Return each line of the material verbatim.

= Dataset extract =
####################
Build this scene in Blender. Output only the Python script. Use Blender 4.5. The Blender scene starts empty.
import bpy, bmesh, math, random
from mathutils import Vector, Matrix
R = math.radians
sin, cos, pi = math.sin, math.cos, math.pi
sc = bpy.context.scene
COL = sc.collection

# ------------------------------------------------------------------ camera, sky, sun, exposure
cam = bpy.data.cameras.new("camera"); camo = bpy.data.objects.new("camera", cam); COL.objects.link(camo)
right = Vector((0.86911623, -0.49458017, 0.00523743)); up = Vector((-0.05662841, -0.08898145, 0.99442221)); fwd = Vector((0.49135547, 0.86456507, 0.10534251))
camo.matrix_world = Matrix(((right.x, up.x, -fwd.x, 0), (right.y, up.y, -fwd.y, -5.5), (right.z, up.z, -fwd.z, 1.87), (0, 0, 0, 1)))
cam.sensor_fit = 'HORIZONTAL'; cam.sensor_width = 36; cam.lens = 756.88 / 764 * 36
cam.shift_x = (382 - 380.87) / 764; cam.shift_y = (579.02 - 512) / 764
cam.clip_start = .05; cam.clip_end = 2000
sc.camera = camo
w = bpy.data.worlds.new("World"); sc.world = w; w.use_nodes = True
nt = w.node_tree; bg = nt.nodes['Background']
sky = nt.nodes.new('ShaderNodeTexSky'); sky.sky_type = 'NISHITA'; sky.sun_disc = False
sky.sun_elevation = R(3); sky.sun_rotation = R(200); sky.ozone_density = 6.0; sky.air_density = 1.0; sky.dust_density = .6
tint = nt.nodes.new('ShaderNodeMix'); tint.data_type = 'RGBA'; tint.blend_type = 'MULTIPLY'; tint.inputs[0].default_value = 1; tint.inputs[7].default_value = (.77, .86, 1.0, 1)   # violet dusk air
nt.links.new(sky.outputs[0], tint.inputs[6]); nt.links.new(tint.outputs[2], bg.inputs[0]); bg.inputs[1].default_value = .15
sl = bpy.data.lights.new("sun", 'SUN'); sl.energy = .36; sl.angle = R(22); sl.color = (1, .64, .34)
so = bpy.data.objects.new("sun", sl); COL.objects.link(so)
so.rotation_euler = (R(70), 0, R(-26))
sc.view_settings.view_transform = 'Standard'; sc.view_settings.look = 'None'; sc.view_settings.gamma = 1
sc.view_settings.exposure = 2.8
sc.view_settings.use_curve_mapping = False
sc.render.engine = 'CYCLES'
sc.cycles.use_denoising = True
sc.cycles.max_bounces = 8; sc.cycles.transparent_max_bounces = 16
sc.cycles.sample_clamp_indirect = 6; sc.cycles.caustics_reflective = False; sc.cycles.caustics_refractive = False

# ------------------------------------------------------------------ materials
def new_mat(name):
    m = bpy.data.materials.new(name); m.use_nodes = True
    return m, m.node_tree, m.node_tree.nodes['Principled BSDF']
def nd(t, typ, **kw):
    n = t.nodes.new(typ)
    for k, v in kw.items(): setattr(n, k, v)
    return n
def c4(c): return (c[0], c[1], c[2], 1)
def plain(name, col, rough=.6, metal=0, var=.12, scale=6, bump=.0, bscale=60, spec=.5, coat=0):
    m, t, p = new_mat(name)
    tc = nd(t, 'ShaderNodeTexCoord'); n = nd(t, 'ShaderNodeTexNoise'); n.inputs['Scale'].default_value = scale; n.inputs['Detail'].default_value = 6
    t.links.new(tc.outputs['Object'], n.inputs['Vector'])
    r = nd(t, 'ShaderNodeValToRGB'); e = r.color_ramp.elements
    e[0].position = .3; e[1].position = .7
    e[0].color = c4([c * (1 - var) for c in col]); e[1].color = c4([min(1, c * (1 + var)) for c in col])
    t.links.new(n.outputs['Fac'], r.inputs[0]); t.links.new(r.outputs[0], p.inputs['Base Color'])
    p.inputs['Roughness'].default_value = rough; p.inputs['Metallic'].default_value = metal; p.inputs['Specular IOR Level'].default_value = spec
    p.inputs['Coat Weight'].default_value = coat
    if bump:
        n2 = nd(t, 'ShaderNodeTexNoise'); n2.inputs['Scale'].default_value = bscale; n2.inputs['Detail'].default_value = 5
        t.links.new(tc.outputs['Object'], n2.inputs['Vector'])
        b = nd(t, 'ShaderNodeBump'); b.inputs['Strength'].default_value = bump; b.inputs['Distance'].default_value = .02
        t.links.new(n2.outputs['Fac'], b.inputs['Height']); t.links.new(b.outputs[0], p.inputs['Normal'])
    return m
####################
= Final result =
Build this scene in Blender. Output only the Python script. Use Blender 4.5. The Blender scene starts empty.
import bpy, bmesh, math, random
from mathutils import Vector, Matrix
R = math.radians
sin, cos, pi = math.sin, math.cos, math.pi
sc = bpy.context.scene
COL = sc.collection

# ------------------------------------------------------------------ camera, sky, sun, exposure
cam = bpy.data.cameras.new("camera"); camo = bpy.data.objects.new("camera", cam); COL.objects.link(camo)
right = Vector((0.86911623, -0.49458017, 0.00523743)); up = Vector((-0.05662841, -0.08898145, 0.99442221)); fwd = Vector((0.49135547, 0.86456507, 0.10534251))
camo.matrix_world = Matrix(((right.x, up.x, -fwd.x, 0), (right.y, up.y, -fwd.y, -5.5), (right.z, up.z, -fwd.z, 1.87), (0, 0, 0, 1)))
cam.sensor_fit = 'HORIZONTAL'; cam.sensor_width = 36; cam.lens = 756.88 / 764 * 36
cam.shift_x = (382 - 380.87) / 764; cam.shift_y = (579.02 - 512) / 764
cam.clip_start = .05; cam.clip_end = 2000
sc.camera = camo
w = bpy.data.worlds.new("World"); sc.world = w; w.use_nodes = True
nt = w.node_tree; bg = nt.nodes['Background']
sky = nt.nodes.new('ShaderNodeTexSky'); sky.sky_type = 'NISHITA'; sky.sun_disc = False
sky.sun_elevation = R(3); sky.sun_rotation = R(200); sky.ozone_density = 6.0; sky.air_density = 1.0; sky.dust_density = .6
tint = nt.nodes.new('ShaderNodeMix'); tint.data_type = 'RGBA'; tint.blend_type = 'MULTIPLY'; tint.inputs[0].default_value = 1; tint.inputs[7].default_value = (.77, .86, 1.0, 1)   # violet dusk air
nt.links.new(sky.outputs[0], tint.inputs[6]); nt.links.new(tint.outputs[2], bg.inputs[0]); bg.inputs[1].default_value = .15
sl = bpy.data.lights.new("sun", 'SUN'); sl.energy = .36; sl.angle = R(22); sl.color = (1, .64, .34)
so = bpy.data.objects.new("sun", sl); COL.objects.link(so)
so.rotation_euler = (R(70), 0, R(-26))
sc.view_settings.view_transform = 'Standard'; sc.view_settings.look = 'None'; sc.view_settings.gamma = 1
sc.view_settings.exposure = 2.8
sc.view_settings.use_curve_mapping = False
sc.render.engine = 'CYCLES'
sc.cycles.use_denoising = True
sc.cycles.max_bounces = 8; sc.cycles.transparent_max_bounces = 16
sc.cycles.sample_clamp_indirect = 6; sc.cycles.caustics_reflective = False; sc.cycles.caustics_refractive = False

# ------------------------------------------------------------------ materials
def new_mat(name):
    m = bpy.data.materials.new(name); m.use_nodes = True
    return m, m.node_tree, m.node_tree.nodes['Principled BSDF']
def nd(t, typ, **kw):
    n = t.nodes.new(typ)
    for k, v in kw.items(): setattr(n, k, v)
    return n
def c4(c): return (c[0], c[1], c[2], 1)
def plain(name, col, rough=.6, metal=0, var=.12, scale=6, bump=.0, bscale=60, spec=.5, coat=0):
    m, t, p = new_mat(name)
    tc = nd(t, 'ShaderNodeTexCoord'); n = nd(t, 'ShaderNodeTexNoise'); n.inputs['Scale'].default_value = scale; n.inputs['Detail'].default_value = 6
    t.links.new(tc.outputs['Object'], n.inputs['Vector'])
    r = nd(t, 'ShaderNodeValToRGB'); e = r.color_ramp.elements
    e[0].position = .3; e[1].position = .7
    e[0].color = c4([c * (1 - var) for c in col]); e[1].color = c4([min(1, c * (1 + var)) for c in col])
    t.links.new(n.outputs['Fac'], r.inputs[0]); t.links.new(r.outputs[0], p.inputs['Base Color'])
    p.inputs['Roughness'].default_value = rough; p.inputs['Metallic'].default_value = metal; p.inputs['Specular IOR Level'].default_value = spec
    p.inputs['Coat Weight'].default_value = coat
    if bump:
        n2 = nd(t, 'ShaderNodeTexNoise'); n2.inputs['Scale'].default_value = bscale; n2.inputs['Detail'].default_value = 5
        t.links.new(tc.outputs['Object'], n2.inputs['Vector'])
        b = nd(t, 'ShaderNodeBump'); b.inputs['Strength'].default_value = bump; b.inputs['Distance'].default_value = .02
        t.links.new(n2.outputs['Fac'], b.inputs['Height']); t.links.new(b.outputs[0], p.inputs['Normal'])
    return m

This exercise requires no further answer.